## BEGIN Task material

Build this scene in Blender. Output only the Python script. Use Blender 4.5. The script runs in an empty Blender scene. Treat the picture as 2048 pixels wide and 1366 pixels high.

## END Task material
## BEGIN Task material

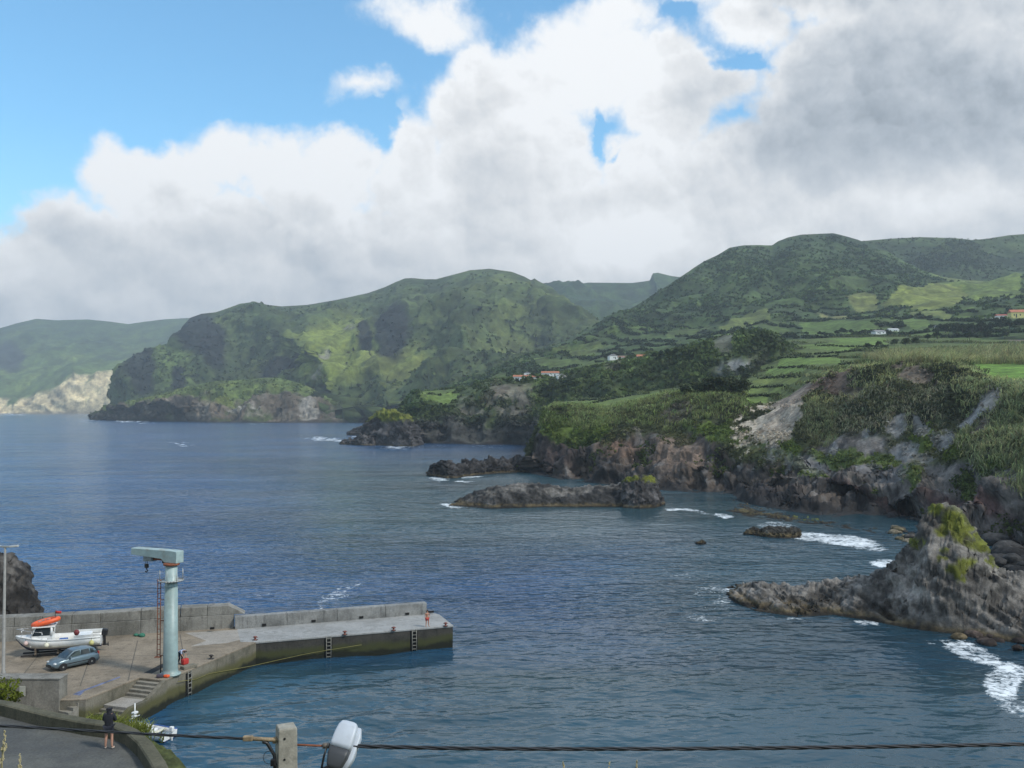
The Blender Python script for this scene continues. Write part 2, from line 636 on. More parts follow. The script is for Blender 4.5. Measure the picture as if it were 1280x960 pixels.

## END Task material
## BEGIN Task material

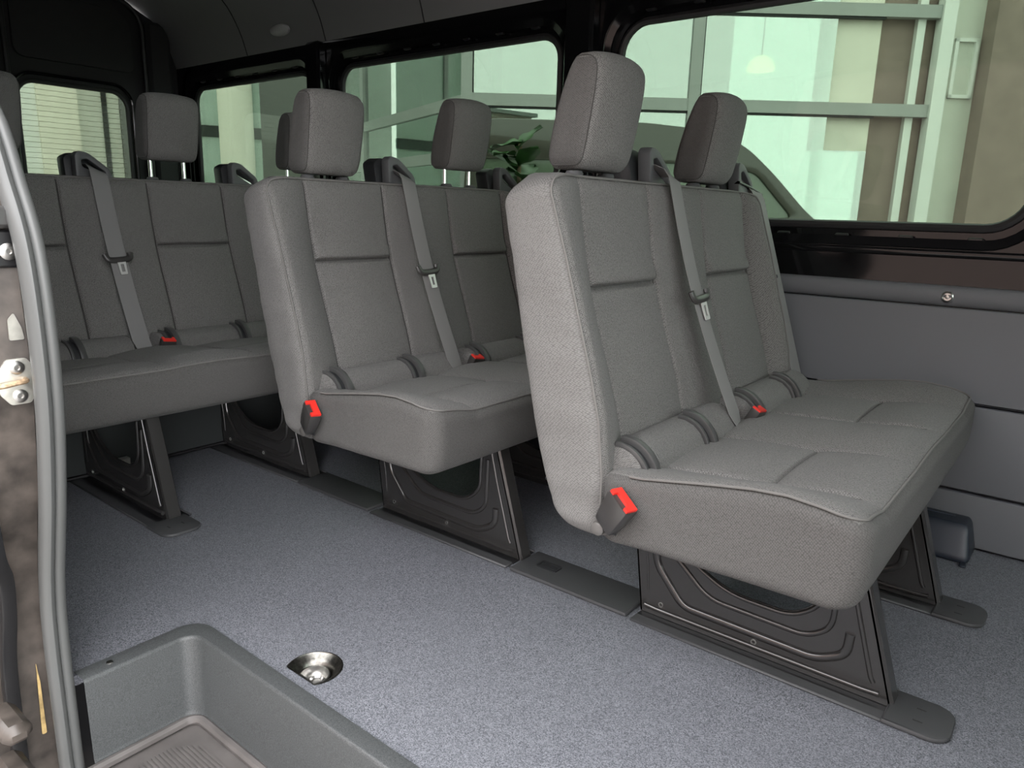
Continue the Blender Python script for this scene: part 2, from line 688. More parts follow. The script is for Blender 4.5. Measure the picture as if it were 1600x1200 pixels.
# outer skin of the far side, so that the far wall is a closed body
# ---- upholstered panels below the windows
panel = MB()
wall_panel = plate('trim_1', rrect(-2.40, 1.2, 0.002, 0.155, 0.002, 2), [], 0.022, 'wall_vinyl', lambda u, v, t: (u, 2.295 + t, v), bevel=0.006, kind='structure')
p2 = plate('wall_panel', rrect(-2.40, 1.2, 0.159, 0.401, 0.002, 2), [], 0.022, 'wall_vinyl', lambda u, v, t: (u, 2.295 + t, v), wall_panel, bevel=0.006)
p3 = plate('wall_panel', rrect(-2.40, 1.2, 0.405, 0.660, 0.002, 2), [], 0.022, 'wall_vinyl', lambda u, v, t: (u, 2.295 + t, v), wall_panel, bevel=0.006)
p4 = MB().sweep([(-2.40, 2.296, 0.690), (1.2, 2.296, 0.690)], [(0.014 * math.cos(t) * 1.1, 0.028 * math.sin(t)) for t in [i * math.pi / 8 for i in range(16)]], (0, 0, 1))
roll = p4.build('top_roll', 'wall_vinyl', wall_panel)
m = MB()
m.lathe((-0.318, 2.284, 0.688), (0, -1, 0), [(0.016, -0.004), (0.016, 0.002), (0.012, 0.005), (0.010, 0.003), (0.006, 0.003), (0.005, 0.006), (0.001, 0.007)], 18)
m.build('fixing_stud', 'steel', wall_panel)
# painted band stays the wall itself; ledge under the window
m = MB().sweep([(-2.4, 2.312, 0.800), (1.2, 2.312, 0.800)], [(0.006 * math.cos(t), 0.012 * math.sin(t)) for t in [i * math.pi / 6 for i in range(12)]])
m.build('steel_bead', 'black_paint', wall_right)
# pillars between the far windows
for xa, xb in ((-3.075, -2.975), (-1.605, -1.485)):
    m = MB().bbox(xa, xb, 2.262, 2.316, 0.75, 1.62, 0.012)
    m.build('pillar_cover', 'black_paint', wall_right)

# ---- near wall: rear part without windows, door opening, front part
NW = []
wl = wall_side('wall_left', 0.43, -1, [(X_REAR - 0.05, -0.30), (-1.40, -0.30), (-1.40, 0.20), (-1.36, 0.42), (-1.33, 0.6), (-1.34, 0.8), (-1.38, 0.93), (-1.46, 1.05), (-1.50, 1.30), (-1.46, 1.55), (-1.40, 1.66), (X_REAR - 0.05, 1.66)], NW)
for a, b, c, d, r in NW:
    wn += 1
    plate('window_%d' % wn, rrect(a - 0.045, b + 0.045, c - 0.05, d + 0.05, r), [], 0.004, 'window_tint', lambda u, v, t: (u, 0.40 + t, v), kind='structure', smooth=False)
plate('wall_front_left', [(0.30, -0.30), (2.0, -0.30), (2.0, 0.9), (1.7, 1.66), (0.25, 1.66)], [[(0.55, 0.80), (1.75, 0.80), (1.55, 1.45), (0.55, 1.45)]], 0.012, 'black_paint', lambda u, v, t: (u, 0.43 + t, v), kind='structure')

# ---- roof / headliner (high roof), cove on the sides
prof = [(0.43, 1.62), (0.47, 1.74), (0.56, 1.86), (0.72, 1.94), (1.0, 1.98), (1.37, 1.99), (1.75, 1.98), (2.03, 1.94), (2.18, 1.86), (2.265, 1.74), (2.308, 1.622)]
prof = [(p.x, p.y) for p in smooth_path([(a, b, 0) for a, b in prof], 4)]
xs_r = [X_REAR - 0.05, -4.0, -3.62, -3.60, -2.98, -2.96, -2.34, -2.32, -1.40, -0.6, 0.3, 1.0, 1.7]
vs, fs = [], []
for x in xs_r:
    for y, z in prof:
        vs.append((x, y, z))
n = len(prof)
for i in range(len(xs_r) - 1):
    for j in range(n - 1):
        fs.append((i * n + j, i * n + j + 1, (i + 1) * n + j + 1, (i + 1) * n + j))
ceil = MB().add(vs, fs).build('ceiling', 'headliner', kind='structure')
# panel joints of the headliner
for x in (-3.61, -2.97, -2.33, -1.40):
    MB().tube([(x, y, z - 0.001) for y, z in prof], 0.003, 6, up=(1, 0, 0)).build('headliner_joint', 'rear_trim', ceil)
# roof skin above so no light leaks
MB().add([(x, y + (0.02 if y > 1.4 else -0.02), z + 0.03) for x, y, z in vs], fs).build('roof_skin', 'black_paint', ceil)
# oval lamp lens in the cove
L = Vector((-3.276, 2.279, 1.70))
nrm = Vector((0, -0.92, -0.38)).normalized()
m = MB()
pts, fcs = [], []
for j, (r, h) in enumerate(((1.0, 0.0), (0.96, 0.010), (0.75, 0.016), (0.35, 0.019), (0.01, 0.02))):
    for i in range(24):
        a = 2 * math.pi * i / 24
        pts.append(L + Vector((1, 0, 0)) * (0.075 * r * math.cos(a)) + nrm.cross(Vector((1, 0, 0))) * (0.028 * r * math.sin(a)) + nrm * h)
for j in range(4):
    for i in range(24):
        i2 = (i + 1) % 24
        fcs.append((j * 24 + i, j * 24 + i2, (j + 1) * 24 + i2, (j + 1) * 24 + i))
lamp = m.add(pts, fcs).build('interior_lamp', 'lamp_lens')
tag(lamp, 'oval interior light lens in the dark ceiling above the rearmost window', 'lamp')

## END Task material

▶ Exercise requirements: Nothing but a number is needed here: how many lines hold the string "Python"?

▶ Exercise answer: 3